Wednesday, June 8, 2016

Editors can face ethical quandary when submitting



An editor friend recently expressed a familiar feeling, and it occurred to me that non-editors might find her dilemma interesting.

She noted that she was ready to send out work again, but she felt nervous. Some of the editors she intended to target were writers she had published, and some were people she had rejected. Would the former group think she expected preferential treatment? Would the latter give her a fair shake?

I offered my friend a cautionary tale. During my dozen years at the helm of Mid-American Review, I sent out very few submissions, and I think I set my writing career back about, oh, twelve years.

I had scored some excellent publications before my editorship—Poetry, Crab Orchard Review, North American Review, and lots more. I was off to a decent start. Smarter poets parlay that kind of publication success into a book, and then they turn around and parley a book into a job, maybe tenure. But I cut myself off at the knees, only to restart and score my first full-length collection at the somewhat gold-toned age of forty-seven.

My personal regrets aside, there were actually many benefits to not submitting while I was an editor. The average submitter may be surprised by how badly some editors behave. Some directly offer a quid-pro-quo arrangement—if you publish my story, I’ll publish your poem. Honest to God, it happens.

Some approach the mutual backscratching tacitly. I know of many cases where an acceptance at a journal is followed up immediately with a query about submitted work. And an acceptance that follows right on the heels of the other editor’s acceptance can feel nebulously slimy (if such a texture exists). I’ve also received rejections immediately upon rejecting another editor. The message is clear, and it’s almost certainly not a coincidence.

Being an editor often does lead to friendships with other editors. We have listservs and social media groups, and we all seem to know each other. (And yes, we talk when submitters misbehave—names and everything.) Knowing another editor on a listserv is not a friendship, though. Even a Facebook “friendship” is not a friendship, in the classical sense of the term; it’s just a corporate term that says nothing about the affection between the parties. But sometimes you grab a drink with that person you know from Facebook, and a true-blue camaraderie can result. I believe it’s wrong to send work to a good buddy. There are enough magazines out there that we can avoid these conflicts of interest.

Good journals don’t print writers from their mastheads, unless it’s in the form of a review or an interview.

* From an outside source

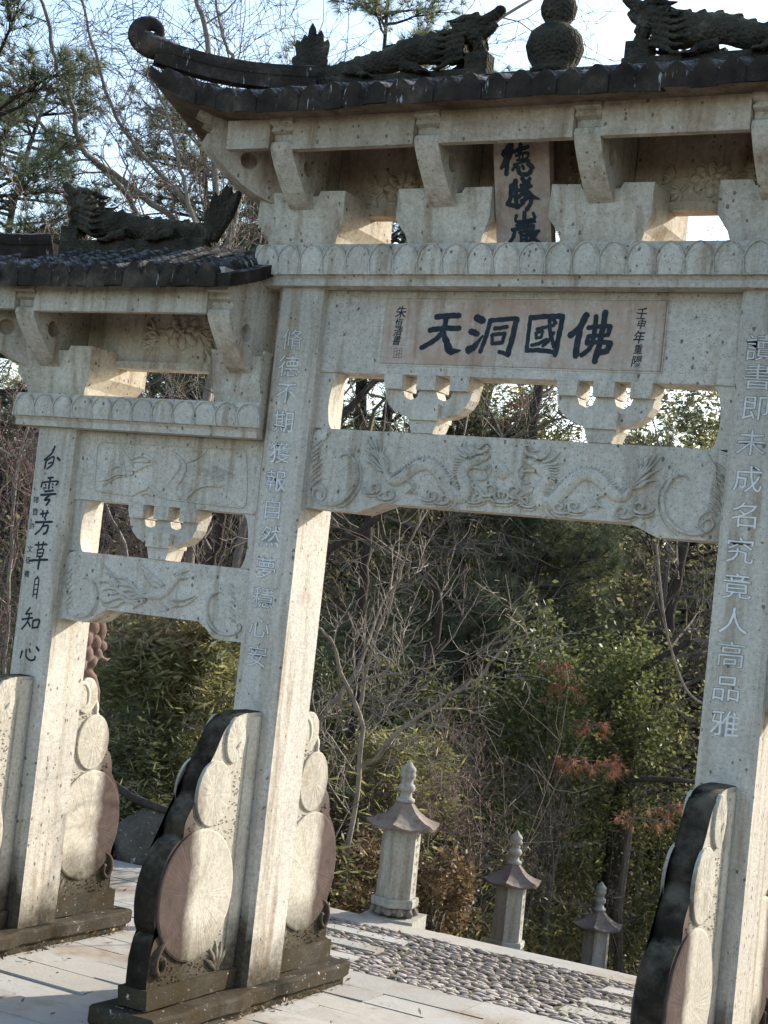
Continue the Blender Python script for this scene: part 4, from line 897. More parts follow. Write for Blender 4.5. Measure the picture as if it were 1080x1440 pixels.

And good journals don’t feature only the friends of the editors. When a journal is the real deal, it keeps solicitations to a minimum and approaches general submissions in good faith, with the intention of finding the bulk of the journal’s work therein.

My friend is right to be cautious, and she still may want to avoid those journals where she has had even professional contact with the person who accepts or rejects submissions. Duotrope has listings for 5,745 markets (today’s figure), and I discover new mags that I like almost every day. It’s possible to look further in choosing a market.

My advice to my friend was to avoid the mistakes I made—and dishonoring my art was indeed a grave error. Maybe some potential reader needed one of my poems. I’ve been changed in huge and humbling ways by poems I’ve read, but for twelve years, I didn’t let my poems do their work in the world. It’s entirely possible that a poem of mine could have changed someone’s thinking, helped someone to connect, or clarified and lightened a concern. It’s not snobbish to suggest this is a possibility. Poetry is the highest form of my expression; I have nothing better to offer.

I told my friend to honor the art. No piece of writing is complete until it finds an audience. The act of submitting provides a certain very real audience—an editor, maybe a staff. But it is also the only realistic route to reaching an audience and having an impact.


Short-changing our art does us very little good. Respecting and standing behind our work, even when there is a chance of tomfoolery, is the best thing we can do as editors. Doing so can help us to take the work of submitters much more seriously—and to see editing, like writing, as a high calling.